Return, word for word, every line that follows.

[BEGIN Supplied data]

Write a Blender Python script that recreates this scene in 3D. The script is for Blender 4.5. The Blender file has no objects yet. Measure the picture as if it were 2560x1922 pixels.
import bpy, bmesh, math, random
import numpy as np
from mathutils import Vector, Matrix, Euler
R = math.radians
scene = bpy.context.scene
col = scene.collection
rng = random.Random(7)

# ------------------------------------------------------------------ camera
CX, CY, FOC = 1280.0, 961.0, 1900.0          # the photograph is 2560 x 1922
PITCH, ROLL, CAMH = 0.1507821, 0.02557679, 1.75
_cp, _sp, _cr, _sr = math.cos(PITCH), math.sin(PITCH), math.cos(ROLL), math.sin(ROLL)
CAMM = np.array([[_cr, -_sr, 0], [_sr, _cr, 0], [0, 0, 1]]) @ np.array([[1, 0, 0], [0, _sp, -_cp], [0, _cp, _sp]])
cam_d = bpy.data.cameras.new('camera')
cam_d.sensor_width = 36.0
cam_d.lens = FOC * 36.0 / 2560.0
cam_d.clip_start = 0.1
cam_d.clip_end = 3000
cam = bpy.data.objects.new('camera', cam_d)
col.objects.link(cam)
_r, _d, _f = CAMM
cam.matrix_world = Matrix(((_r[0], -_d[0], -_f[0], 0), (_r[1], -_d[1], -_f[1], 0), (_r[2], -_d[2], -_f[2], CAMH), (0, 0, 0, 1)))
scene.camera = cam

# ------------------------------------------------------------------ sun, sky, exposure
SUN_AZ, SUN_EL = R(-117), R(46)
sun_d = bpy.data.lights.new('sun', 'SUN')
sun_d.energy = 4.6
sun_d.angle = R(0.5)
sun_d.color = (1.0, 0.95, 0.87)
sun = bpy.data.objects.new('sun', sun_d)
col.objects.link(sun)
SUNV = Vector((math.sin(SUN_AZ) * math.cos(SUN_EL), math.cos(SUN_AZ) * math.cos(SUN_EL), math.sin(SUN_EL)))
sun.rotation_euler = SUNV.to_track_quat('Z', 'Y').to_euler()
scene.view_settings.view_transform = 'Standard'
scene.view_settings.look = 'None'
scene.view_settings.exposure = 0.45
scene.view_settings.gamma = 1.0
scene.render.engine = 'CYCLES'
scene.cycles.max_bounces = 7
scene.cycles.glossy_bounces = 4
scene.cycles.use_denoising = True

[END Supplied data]

## Exercise result
Write a Blender Python script that recreates this scene in 3D. The script is for Blender 4.5. The Blender file has no objects yet. Measure the picture as if it were 2560x1922 pixels.
import bpy, bmesh, math, random
import numpy as np
from mathutils import Vector, Matrix, Euler
R = math.radians
scene = bpy.context.scene
col = scene.collection
rng = random.Random(7)

# ------------------------------------------------------------------ camera
CX, CY, FOC = 1280.0, 961.0, 1900.0          # the photograph is 2560 x 1922
PITCH, ROLL, CAMH = 0.1507821, 0.02557679, 1.75
_cp, _sp, _cr, _sr = math.cos(PITCH), math.sin(PITCH), math.cos(ROLL), math.sin(ROLL)
CAMM = np.array([[_cr, -_sr, 0], [_sr, _cr, 0], [0, 0, 1]]) @ np.array([[1, 0, 0], [0, _sp, -_cp], [0, _cp, _sp]])
cam_d = bpy.data.cameras.new('camera')
cam_d.sensor_width = 36.0
cam_d.lens = FOC * 36.0 / 2560.0
cam_d.clip_start = 0.1
cam_d.clip_end = 3000
cam = bpy.data.objects.new('camera', cam_d)
col.objects.link(cam)
_r, _d, _f = CAMM
cam.matrix_world = Matrix(((_r[0], -_d[0], -_f[0], 0), (_r[1], -_d[1], -_f[1], 0), (_r[2], -_d[2], -_f[2], CAMH), (0, 0, 0, 1)))
scene.camera = cam

# ------------------------------------------------------------------ sun, sky, exposure
SUN_AZ, SUN_EL = R(-117), R(46)
sun_d = bpy.data.lights.new('sun', 'SUN')
sun_d.energy = 4.6
sun_d.angle = R(0.5)
sun_d.color = (1.0, 0.95, 0.87)
sun = bpy.data.objects.new('sun', sun_d)
col.objects.link(sun)
SUNV = Vector((math.sin(SUN_AZ) * math.cos(SUN_EL), math.cos(SUN_AZ) * math.cos(SUN_EL), math.sin(SUN_EL)))
sun.rotation_euler = SUNV.to_track_quat('Z', 'Y').to_euler()
scene.view_settings.view_transform = 'Standard'
scene.view_settings.look = 'None'
scene.view_settings.exposure = 0.45
scene.view_settings.gamma = 1.0
scene.render.engine = 'CYCLES'
scene.cycles.max_bounces = 7
scene.cycles.glossy_bounces = 4
scene.cycles.use_denoising = True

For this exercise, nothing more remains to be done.